Reflecting on the decision to remove her from the band, Shattuck said of her dismissal: “I was surprised. Everything had gone well, the reviews were all good, and the fans were super-nice about everything. They were like, ‘We love you, New Kim!’ We said goodbye at the airport, and the following morning the manager called me and said: ‘The band has made the decision to go with another bass player.’ I was shocked.”
She added: “I get the feeling they’re more introverted people than I am. Nobody really talked about deep issues, at least out loud. There was a show at the Mayan in Los Angeles where I got overly enthusiastic and jumped into the crowd, and I know they weren’t thrilled about that. When I got offstage, the manager told me not to do that again. I said, ‘Really, for my own safety?’ And he said, ‘No, because the Pixies don’t do that.'”
Shattuck had played in the 1990s punk rock band the Muffs, where she was the singer, guitarist and primary songwriter. She had also played in the Pandoras and in the Beards with Lisa Marr. Shattuck passed away at age 56 after suffering from complications of amyotrophic lateral sclerosis.
Joey Santiago said of Shattuck’s firing: “You know it’s complicated; the band dynamic is very complicated. Yes, it’s all of those things. It’s everything; that’s what being in a band is about. People could guess why [they] think it didn’t work out. Give me the reasons, and those are probably the reasons, and they are the reasons. Yeah, personality, yes. Musically, yes. It’s [nobody’s] fault. You are what you are and you play the way you play. That’s it; that’s the bottom line. It’s like, ‘does it fit in with you? Yes or no? Answer it.’ It sounds simple, but it’s more difficult than people think.“
He added: “The communication that we should have had with her that she wanted was impossible. We were on tour, and everybody, after the last show, went home. We were going to tell her, but she had already told everyone. We weren’t the first ones; it was like, ‘fuck’. Then after that, why should we even fucking bother calling her? I called her once, just saying, ‘What the fuck are you doing? Stop it.'”

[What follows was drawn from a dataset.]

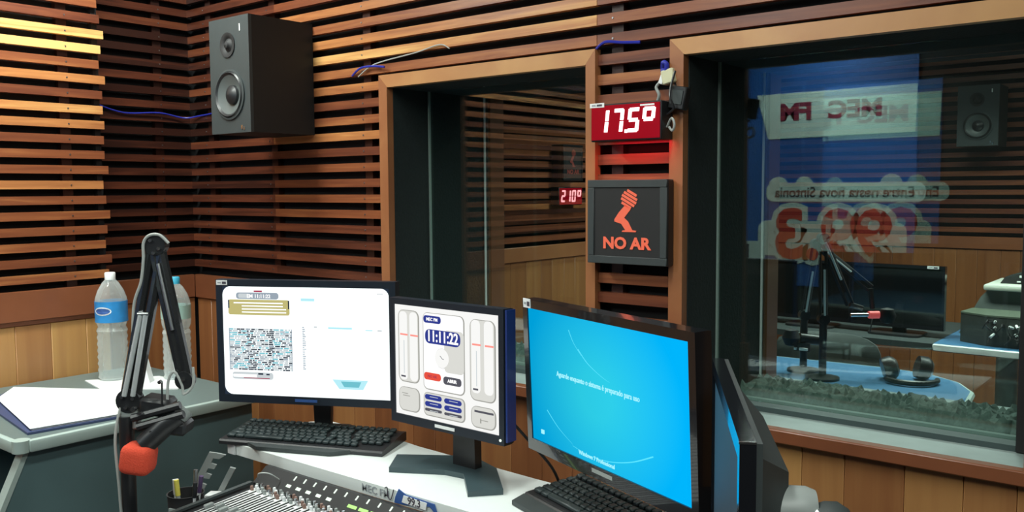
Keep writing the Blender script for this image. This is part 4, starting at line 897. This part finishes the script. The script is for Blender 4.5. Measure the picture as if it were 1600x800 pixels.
# office chairs
def chair(loc, rz, label):
    t = thing('office_chair', label, 'chair', loc, rz)
    f = MB(); vs = []; fs = []; nx, nz = 10, 8
    for s_ in (0, 1):
        for a in range(nx + 1):
            for b_ in range(nz + 1):
                u, v = -1 + 2 * a / nx, b_ / nz; w = .235 * (1 - .10 * (2 * v - 1) ** 4)
                zz = .30 * v - .03 * (abs(u) ** 4) * v + .0; th = .03 * (1 - abs(u) ** 6) ** .5 * (1 - (2 * v - 1) ** 8) ** .5 + .004
                vs.append((u * w, (.07 * u * u) * -1 + (th if s_ else -th), .50 + zz))
    k = (nx + 1) * (nz + 1)
    for a in range(nx):
        for b_ in range(nz):
            q = a * (nz + 1) + b_; fs.append((q, q + nz + 1, q + nz + 2, q + 1)); fs.append((k + q, k + q + 1, k + q + nz + 2, k + q + nz + 1))
    rim = [a * (nz + 1) for a in range(nx + 1)] + [nx * (nz + 1) + b_ for b_ in range(1, nz + 1)] + [a * (nz + 1) + nz for a in range(nx - 1, -1, -1)] + [b_ for b_ in range(nz - 1, 0, -1)]
    for i in range(len(rim)): a, b_ = rim[i], rim[(i + 1) % len(rim)]; fs.append((a, b_, k + b_, k + a))
    f.add(vs, fs, LEATHER, smooth=True); f.build('backrest', t)
    f = MB(); f.prism(rrect(-.24, -.50, .24, -.06, .08), .42, .49, LEATHER); f.build('seat', t)
    f = MB(); f.tube(smooth_path([(0, .04, .60), (0, .05, .48), (0, 0, .41), (0, -.25, .405)], 5), .016, BLK); f.build('back_bracket', t)
    f = MB(); f.tube([(0, -.27, .08), (0, -.27, .419)], .025, BLK); f.build('column', t)
    for i in range(5):
        a = i * 1.2566; f = MB(); f.tube([(0, -.27, .09), (.27 * math.cos(a), -.27 + .27 * math.sin(a), .055)], .018, BLK, r2=.012); f.lathe([(.0001, 0), (.02, .008), (.025, .025), (.02, .042), (.0001, .05)], BLK, X=Matrix.Translation((.27 * math.cos(a), -.27 + .27 * math.sin(a), 0)), n=12); f.build('leg', t)
    for s_ in (-1, 1):
        f = MB(); f.tube(smooth_path([(s_ * .24, -.42, .46), (s_ * .29, -.40, .60), (s_ * .29, -.25, .655), (s_ * .28, -.08, .645)], 5), .014, WHITEP if s_ > 0 else BLK); f.build('armrest', t)
    return t
chair((-1.40, 3.98, 0), .06, 'black leather office chair beyond the glass, between the two blue tables')
# table microphone arms in the other studio
def far_arm(base, pts, label, dirv):
    t = thing('microphone_stand', label, 'microphone stand', base)
    B = Vector(base); l2 = lambda p: Vector(p) - B
    f = MB(); f.tube([(0, 0, 0), l2(pts[0])], .014, BLK); f.lathe([(.06, 0), (.06, .008), (.02, .016), (.0001, .016)], BLK); f.build('pole', t)
    for i in range(len(pts) - 1):
        a, b_ = l2(pts[i]), l2(pts[i + 1]); d = (b_ - a).normalized(); q = Vector((.631, -.776, 0)).cross(d).normalized()
        for s_ in (-1, 1):
            f = MB(); f.tube([a + q * .011 * s_, b_ + q * .011 * s_], .006, BLK, n=4); f.build('rail', t)
        f = MB(); f.tube([a.lerp(b_, .05) + Vector((.010, -.013, 0)), a.lerp(b_, .62) + Vector((.010, -.013, 0))], .0042, WHITEP, n=6); f.build('spring', t)
        f = MB(); f.tube([a + Vector((.01, -.013, 0)), a - Vector((.01, -.013, 0))], .020, BLK, n=12); f.build('joint', t)
    f = MB(); e = l2(pts[-1]); f.tube([e, e + Vector(dirv) * .3], .010, BLK, n=8); f.build('head_bracket', t)
    return t
B1 = (-1.268, 3.31, .7505); B2 = (-1.161, 3.217, .7505)
far_arm(B1, [(-1.268, 3.31, .965), (-1.235, 3.33, 1.235), (-1.06, 3.42, 1.07)], 'black microphone arm beyond the glass, left pole of the pair', (.02, .02, -.25))
far_arm(B2, [(-1.161, 3.217, .97), (-1.175, 3.235, 1.262), (-1.095, 3.30, 1.02)], 'black microphone arm beyond the glass, right pole of the pair', (.12, .10, -.05))
t = thing('microphone', 'black microphone with round foam head, low beside the left pole', 'microphone', (-1.282, 3.262, .885))
f = MB(); f.lathe([(.0001, -.035), (.022, -.028), (.034, 0), (.022, .028), (.0001, .035)], FOAM if False else BLKM, X=Matrix.Translation((-.012, -.01, .0))); f.build('foam_windscreen', t)
f = MB(); f.tube([(.012, .012, -.002), (.075, .06, -.012)], .020, BLK, n=14); f.build('body', t)
f = MB(); f.box((.02, -.014, -.045), (.05, .0, -.036), STICK); f.box((.0, -.014, -.045), (.008, .0, -.036), STICK); f.box((-.004, .0, -.05), (.055, .012, -.02), BLK); f.build('mount', t)
t = thing('microphone', 'black microphone with red lit ring beyond the glass', 'microphone', (-1.045, 3.31, .985))
A_ = Vector((.776, .631, 0))
f = MB(); f.tube([A_ * -.05, A_ * .015], .007, METAL, n=10); f.build('stem', t)
f = MB(); f.tube([A_ * .0151, A_ * .052], .0135, pm('red_ring', (.7, .10, .10), .4, emit=(1, .12, .12), es=.5), n=16); f.build('red_ring', t)
f = MB(); X = Matrix.Translation(A_ * .083 + Vector((0, 0, -.004))); f.lathe([(.0001, -.030), (.022, -.024), (.030, 0), (.022, .024), (.0001, .030)], BLKM, X=X); f.build('foam_windscreen', t)
f = MB(); f.tube([A_ * .03 + Vector((0, 0, -.013)), A_ * .02 + Vector((0, 0, -.065))], .0025, METAL, n=6); f.build('shock_cord', t)
# headphones on the round ended table
t = thing('headphones', 'black headphones with silver cups lying on the blue table', 'headphones', (-.895, 3.36, .7505), .5)
f = MB(); f.tube([(.085 * math.cos(math.radians(a)), .085 * math.sin(math.radians(a)) * .95 - .01, .012 + .0) for a in range(190, 351, 10)], .010, BLK, n=8); f.build('headband', t)
for s_ in (-1, 1):
    X = Matrix.Translation((s_ * .058, .035, .042)) @ Matrix.Rotation(math.radians(90 + s_ * 14), 4, 'Y')
    f = MB(); f.lathe([(.0001, -.034), (.040, -.030), (.044, 0), (.036, .014)], BLK, X=X); c = f.build('ear_cup', t)
    f = MB(); f.lathe([(.036, .0141), (.026, .022), (.0001, .024)], STEEL, X=X); f.build('silver_cap', c)
# equipment: cabinet with rack unit, patched cables
t = thing('sloped_cabinet', 'grey cabinet with pale rounded top behind the patch panel', 'cabinet', (0, 0, .7505))
f = MB(); f.prism([(-1.02, 0), (-.93, .18), (-.90, .215), (.1, .215), (.1, 0)], 4.62, 4.97, pm('cabinet_grey', (.15, .17, .155), .6), plane='xz'); f.build('body', t)
f = MB(); f.box((-.915, 4.585, .215), (.1, 4.97, .243), pm('cream_edge', (.62, .64, .56), .5), bev=.010, seg=2); f.build('top', t)
t = thing('desk_device', 'black lump of equipment on top of the grey cabinet', 'equipment', (-.76, 4.74, .995), .0)
f = MB(); f.prism([(-.10, 0), (.2, 0), (.2, .07), (.05, .075), (-.02, .05), (-.08, .03)], -.07, .07, BLKM, plane='xz'); f.build('case', t)
f = MB(); f.box((-.02, -.075, .03), (.0, -.0702, .04), STICK); f.box((-.03, -.075, .008), (-.015, -.0702, .014), STICK); f.build('light', t)
t = thing('patch_panel', 'dark rack box full of tangled white tipped plugs on the blue desk', 'rack equipment', (-.785, 4.40, .7508), .0)
f = MB(); f.prism([(-.175, -.02), (-.055, -.09), (.22, -.09), (.22, .12), (-.16, .14)], .0, .128, pm('rack_grey', (.035, .04, .035), .6)); f.build('case', t)
f = MB(); f.prism([(-.176, -.021), (-.055, -.091), (.221, -.091), (.221, .121), (-.161, .141)], .1285, .136, pm('rack_lid', (.09, .11, .08), .6)); f.build('lid', t)
f = MB(); f.box((.20, -.112, .002), (.212, -.0915, .150), WHITEP, bev=.002); f.build('handle', t)
r = random.Random(77)
for i in range(22):
    x = r.uniform(-.04, .17); z = r.uniform(.055, .115); f = MB(); d = Vector((r.uniform(-.8, .8), -1, r.uniform(-.8, .5))).normalized(); o_ = Vector((x, -.092, z))
    f.tube([o_, o_ + d * .028], .0055, r.choice([WHITEP, METAL, STICK, BLK]), n=8); f.tube(smooth_path([o_ + d * .028, o_ + d * .04 + Vector((0, 0, -.015)), o_ + d * .03 + Vector((r.uniform(-.03, .03), 0, -.04 if z > .06 else -.01))], 4), .0028, BLKM, n=6); f.build('patch_plug', t)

Santiago then claims that Shattuck is now known as the “person the Pixies fired,” he said, before concluding: “That’s it, that’s her in a nutshell. That’s the grave she dug for herself; you can’t blame us on that. Once again, you can’t blame her; that’s the way she is. You can’t just blame anyone; she is what she is. That’s basically what she is in a nutshell, the way she reacted.”